Qodarullah, ketika anak Ibu yang berkomentar itu lulus SMA, boro-boro lulus SPMB, lulus kuliah saja kagak, bahkan menghamili anak gadis orang sebelum selesai kuliah. Lalu mereka menikah karena keadaan hingga lahir seorang putri dan akhirnya berpisah juga.
Dilain waktu, seorang teman Ibuku yang lain berkomentar, " Bu, nanti diantara 4 anak Ibu mbak S ( saya maksudnya) yang paling susah hidupnya, paling miskin diantara yang lainnya. "
Duh....
Ini orang kok sok tahu banget sih.
Memang dari ke 4 anak Ibuku, aku hanya guru di sekolah swasta dibanding adik-adikku yang bekerja di BUMN, perusahaan asing dan ASN kementrian PU. Tapi aku tidak merasa miskin bahkan lebih dari cukup. Meski dalam keluarga kami mempunyai definisi tersendiri dalam memandang kekayaan.
Hingga suatu saat, orang itu terbengong ketika melihatku sering berada dirumah.
Saat itu, ibuku mulai sakit-sakitan, jadi aku sering bolak -balik Balikpapan - Surabaya menuju kampung halaman mememani ibu yang sakit.
Lalu saat tinggal di Nunukan juga masih sering pulang kampung nengok Ibu juga anak-anak yang mondok di Jawa.
Rasanya pengen ngomong ke orang itu makanya jangan sok tahu hidup orang.
Tapi pasti nggak beradab kan, lagian beliau juga teman ibuku dan usianya juga lebih senior.

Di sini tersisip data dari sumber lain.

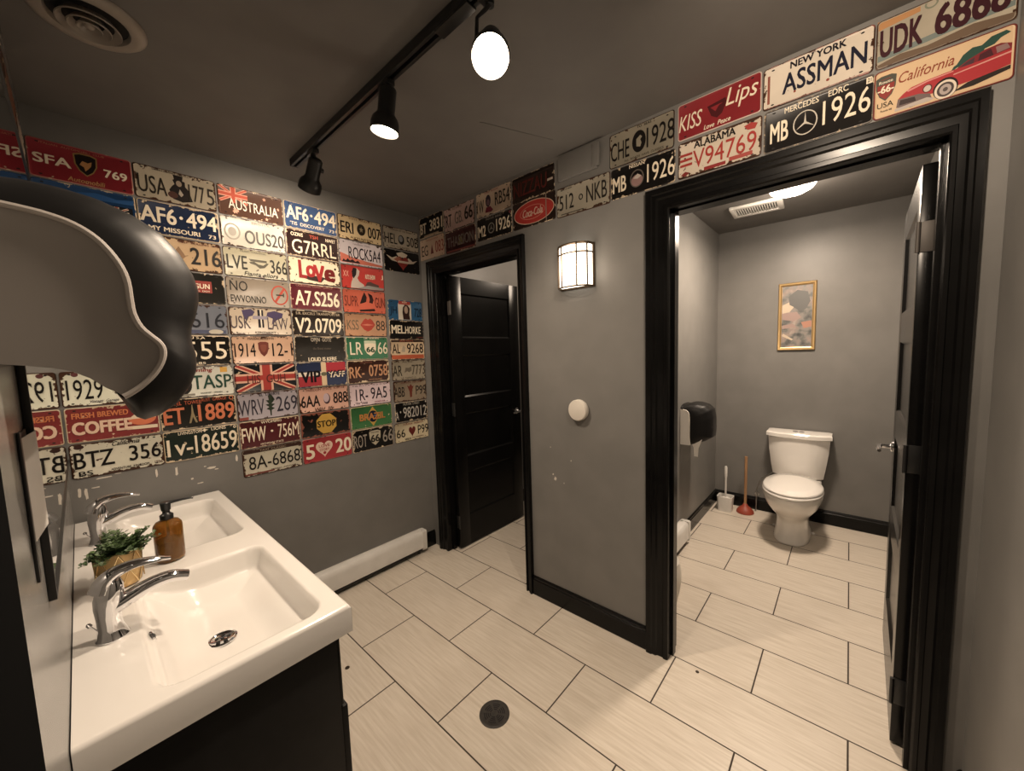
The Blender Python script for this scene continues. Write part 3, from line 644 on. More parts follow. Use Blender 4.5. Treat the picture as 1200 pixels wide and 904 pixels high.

Hidup kita adalah sebuah perjalanan panjang yang kedepannya belum kita ketahui seperti apa. Memang kita bisa merencanakan ingin seperti apa kehidupan kita di dunia ini, tapi sesugguhnya dibalik rencana-rencana kita ada kekuatan yang lebih kuasa menentukan yaitu Allah SWT.
Manusia hanya punya ruang untuk berikhtiar semaksimal mungkin, selanjutnya urusan Allah.
Jika kehidupan kita sendiri saja tidak mampu kita pastikan, apalagi kehidupan orang lain. Maka sungguh tak layak kita menghakimi, bahwa seseorang seperti ini dan itu. Baginya masih terbuka kesempatan untuk berubah sesuai dengan ikhtiarnya dan ketetapan Allah.
Yap, sejarah belum berakhir selagi ajal belum tiba. Seseorang yang pada awalnya buruk masih terbuka kesempatan menjadi baik. Dan seseorang yang baik, tidak menutup kemungkinan berakhir buruk dalam hidupnya..
Dan kehidupan seseorang itu dilihat bagaimana akhirnya. Baik jika ia berakhir dengan baik atau husnul khotimah. Dan buruk jika dia berakhir dengan keburukan atau su'ul khotimah.
Jangan pernah jadi hakim atas kehidupan seseorang.